Opinion

Africa ‘boiling over’

‘Ultimately, if you think about all the youth that everybody has mentioned here in Africa, if everybody is raising living standards to the point where everybody has got a car and everybody has got air conditioning, and everybody has got a big house, well, the planet will boil over — unless we find new ways of producing energy.”

President Obama delivered this warning in Johannesburg at the start of his just-ended visit to Africa. It was a discordant side note in a trip designed to highlight the president’s faith in a “new Africa” that is “more confident, more prosperous and taking its place on the world stage.” We say discordant because instead of looking at the progress Africa’s poor have made as something to celebrate, the warning sees their newfound prosperity as a problem to be solved.

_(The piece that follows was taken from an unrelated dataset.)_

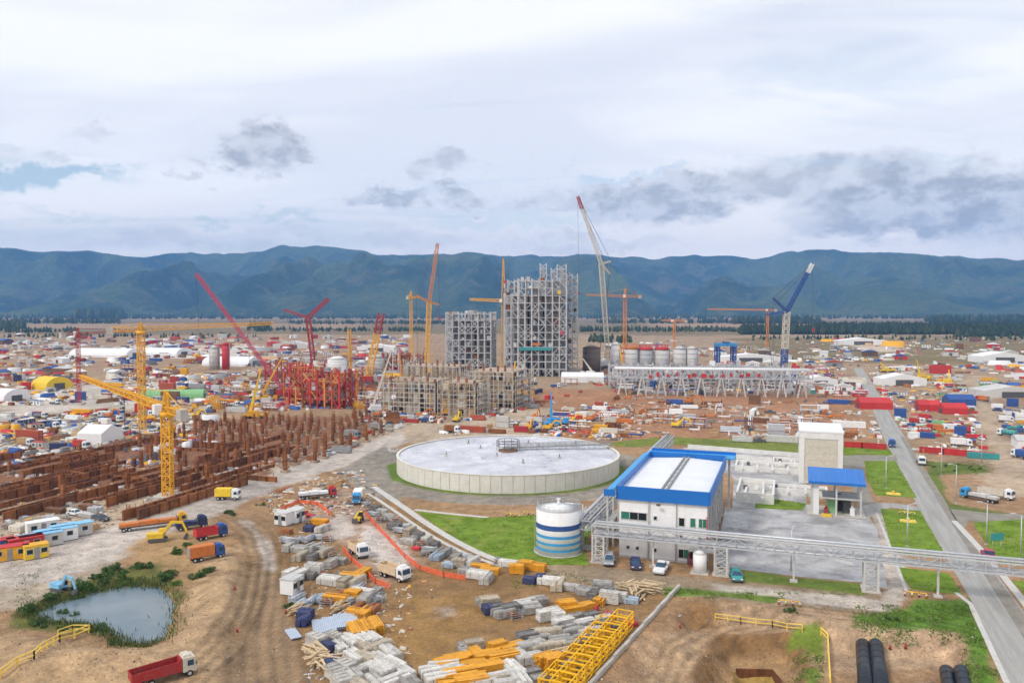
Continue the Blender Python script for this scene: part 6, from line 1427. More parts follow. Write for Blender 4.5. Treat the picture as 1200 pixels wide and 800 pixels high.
# sump shoring
def sump():
    t_ = T()
    for a, c in zip(SUMP, SUMP[1:]):
        a, c = Vector((*a, 0)), Vector((*c, 0)); n = max(2, int((c-a).length/.9))
        if a.y < 84 and c.y < 84: continue
        for i in range(n):
            p = a.lerp(c, (i+.5)/n); b = MB(); b.box(0, 0, -6.7, (c-a).length/n-.04, .16, 1.9, 'dark_rust'); t_.add('sheet_pile', b, -1, (p.x-SUMP[0][0], p.y-SUMP[0][1], 0), (0, 0, math.atan2(c.y-a.y, c.x-a.x)))
    spawn(t_, 'sheet_pile_wall', 'dark sheet piles lining the sump in the pit', 'wall', (*SUMP[0], 0))
sump()
# ------------------------------------------------------------------ laydown yard
SIL = ('silver_sheet', 'pale_grey', 'galvanised')
M('stack_white', (.62, .60, .56), .75, 0, .25, 1.4, grime=.35); M('stack_tan', (.44, .38, .29), .8, 0, .3, 1.4, grime=.4); M('stack_dark', (.20, .195, .19), .8, 0, .4, 1.4, grime=.4); M('stack_grey', (.33, .32, .30), .75, 0, .4, 1.4, grime=.5); M('stack_pale', (.49, .47, .43), .75, 0, .35, 1.4, grime=.4); M('stack_blue', (.34, .42, .50), .6, 0, .3, 1.4, grime=.2)
R_ = random.Random(5)
def st(kind, px, py, rz=None, sc=None):
    """one stack: kind letter, photo position of its base"""
    s = R_.randint(0, 3); rz = (GA+R_.choice((0, math.pi/2))+R_.uniform(-.12, .12)) if rz is None else rad(rz); z = sc or R_.uniform(.9, 1.15)
    T_ = {'g': lambda: (panel_stack(('stack_grey', 'stack_dark', 'stack_pale', 'stack_tan')[s], 5+s, 2.7, 1.5, s), 'formwork_panel_stack', ('mid grey', 'dark grey', 'pale grey', 'tan')[s]+' stack of formwork panels', 'panel stack'),
          'p': lambda: (panel_stack('stack_white', 7+s, 3.0, 1.5, s), 'formwork_panel_stack', 'tall pale stack of formwork panels', 'panel stack'),
          'k': lambda: (pack(('stack_pale', 'stack_white', 'stack_tan', 'stack_white')[s], 2+s % 2, 3.6, 1.7, 1.1, s), 'wrapped_bundle_stack', ('pale grey', 'off-white', 'tan', 'off-white')[s]+' strapped bundles', 'bundle stack'),
          'K': lambda: (pack('stack_grey', 3, 3.0, 2.0, 1.0, s), 'wrapped_bundle_stack', 'mid grey strapped bundles', 'bundle stack'),
          'y': lambda: (beam_stack('beam_yellow', 5+s % 2, 4, 3.6, s), 'beam_stack', 'yellow formwork beams stacked lengthwise', 'beam stack'),
          'Y': lambda: (beam_stack('beam_yellow', 6, 6, 2.6, s), 'beam_stack', 'tall block of short yellow beams', 'beam stack'),
          'r': lambda: (prop_rack('galvanised', s), 'prop_rack', 'rack of galvanised steel props', 'prop rack'),
          'c': lambda: (crate('steel', s, R_.choice(('stack_grey', 'stack_pale', 'galvanised', 'rust'))), 'mesh_crate', 'steel mesh crate of fittings', 'crate'),
          's': lambda: (sheet_stack('silver_sheet', 4.6, 1.5, 3), 'sheet_stack', 'silver-blue corrugated sheets', 'sheet stack'),
          't': lambda: (plank_pile('pale_timber', s), 'plank_pile', 'untidy pile of pale timber planks', 'plank pile'),
          'n': lambda: (pack('navy', 2, 2.2, 1.6, 1.2, s), 'wrapped_bundle_stack', 'dark blue wrapped bundles', 'bundle stack'),
          'b': lambda: (pack('stack_blue', 3, 2.4, 1.8, .8, s), 'wrapped_bundle_stack', 'pale blue wrapped sheets', 'bundle stack'),
          'o': lambda: (pack('rust', 2, 2.4, 1.5, 1.0, s), 'rusty_box', 'rusty brown steel box', 'box'),
          'w': lambda: (cabin('white', 3.0), 'site_box', 'white box-like site store', 'store'),
          'x': lambda: (pack('bright_red', 2, 1.6, 1.0, .6, s), 'red_bundle', 'small red bundle', 'bundle')}
    t_, nm, lab, cat = T_[kind]()
    where = ('by the haul road' if px < 372 else 'in the left half of the laydown yard') if px < 480 else ('beside the pale drain strip' if py < 700 and px < 640 else ('along the access road edge' if py < 700 else ('near the yellow lattice frames' if px > 660 else 'in the open middle of the yard')))
    if px < 480 and py > 738: where = 'at the near end of the left stacks'
    elif px < 480 and py < 645: where = 'at the far end of the left stacks'
    put(t_, nm, f'{lab} {where}', cat, px, py, rz, f'{cat}s {where}', z)
YARD_L = """b 330 604|b 340 601|w 333 614|w 346 611|o 336 625|c 360 614|c 370 611|n 362 622|x 364 606|x 383 617|y 375 614|k 378 622|x 357 602
r 338 636|r 350 635|r 362 634|r 374 632|c 384 634|g 338 645|K 352 646|K 366 645|c 378 646|k 352 655|k 380 651|g 366 656|c 392 654|g 398 660|g 388 664
p 340 676|p 352 679|g 362 678|p 368 673|c 378 676|k 386 684|g 396 680|g 404 688|y 412 680|y 424 676|k 416 686|r 420 692|w 342 694
r 348 704|b 356 710|r 366 706|b 376 704|c 384 708|y 393 706|o 402 700|c 408 708|Y 414 702|k 424 698|g 432 700|g 440 697|c 436 706|g 428 708|c 446 704|o 420 715|t 398 716|t 350 718|n 358 724
y 420 722|o 436 718|y 428 722|n 356 732"""
YARD_L2 = """g 371 756|g 381 753|g 391 752|K 402 754|k 398 762|k 412 756|k 424 754|k 436 752|g 418 748|k 430 764|k 444 762|n 386 762|t 368 768|t 376 777|t 384 784|n 392 784|g 394 795|g 405 788|k 416 774|k 430 776|k 446 776|k 458 770|k 412 796|k 428 788|k 444 790|k 460 784|k 474 792|k 440 804|k 462 803|K 480 806|k 418 808|g 400 806"""
YARD_D = """c 430 592|g 440 598|r 438 604|g 448 603|c 446 611|g 456 609|c 464 612|g 462 620|r 470 624|c 476 620|g 480 628|c 484 634|g 490 630|k 478 637|c 494 640|g 500 636|x 488 644|r 504 646|g 510 642|c 498 650|b 512 655|K 520 650|c 528 648|g 534 656|b 526 664|g 538 664|c 546 655|k 552 662|K 548 672|y 564 668|y 574 672|k 560 677|k 570 682|Y 606 671|Y 616 667|y 626 668|n 620 683|n 632 682|k 644 684|k 654 689|k 668 691|c 680 693|K 688 696|g 696 702|K 706 690|c 716 694|p 714 706|p 724 704|t 732 692|t 742 690|t 752 694|t 762 692|t 746 700|b 740 706|y 704 706|x 694 714|x 712 722|k 596 663|c 584 660"""
YARD_M = """c 566 708|g 574 712|n 572 718|g 582 716|K 590 722|g 598 718|c 604 724|k 616 712|g 624 718|K 630 708|p 642 726|p 652 728|Y 664 716|y 672 718|y 682 716|p 660 736|g 676 726|k 684 734|g 692 726|K 668 744|g 652 744|k 640 746|K 630 752|g 618 752|k 622 762|k 634 764|k 646 762|K 658 756|K 672 758|K 684 752|g 700 738|g 708 732|g 718 738|c 702 746|k 690 744|c 716 728|k 610 772|k 620 776|b 632 776|Y 638 780|Y 648 782|o 662 778|t 656 772|g 668 784|y 600 764|Y 582 764|y 590 776|y 572 774|y 560 772|y 548 774|y 536 776|y 528 782|y 556 784|y 570 788|y 584 786|g 548 760|g 556 762|k 508 790|k 520 786|k 532 792|k 516 800|y 540 796|y 552 803|k 564 802|k 578 800|k 590 796|k 602 790|k 610 802|g 622 794|g 634 800|c 546 766|k 596 806|y 530 806"""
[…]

Put aside for a moment the scientific dispute over global warming, which the president declared an “existential challenge.” The idea that we ought to be worried because an African can now afford air conditioning seems to us to get priorities backward.

We suspect most Africans who can now earn enough to buy an air conditioner think of this as a big step up in their lives. And there was a day when we would have regarded a world in which the people of Africa finally can enjoy the same things we in the West take for granted — a car, a comfortable house, air conditioning — as what we were hoping for.

But that has changed. These days, when the world’s poor get rich, the world’s rich too often see in it the auguries of doom. Maybe it’s because you have to be rich already to have the luxury to worry about someone else getting a car or a big house.

It’s not just Africa. We saw this same attitude during China’s development. By any measure, the Chinese people today eat better and live better than they ever have in their history because its Communist government opened the nation to markets and trade. Yet instead of celebrating, we hear complaints about the stress this puts on world grain production.

We’re not saying that development is challenge-free. We are saying that when people lift themselves out of poverty, the world ought to cheer. And have enough confidence that Africa’s real resources — the talents and energies of its people — will be more than enough to tackle any challenges that come with its new wealth.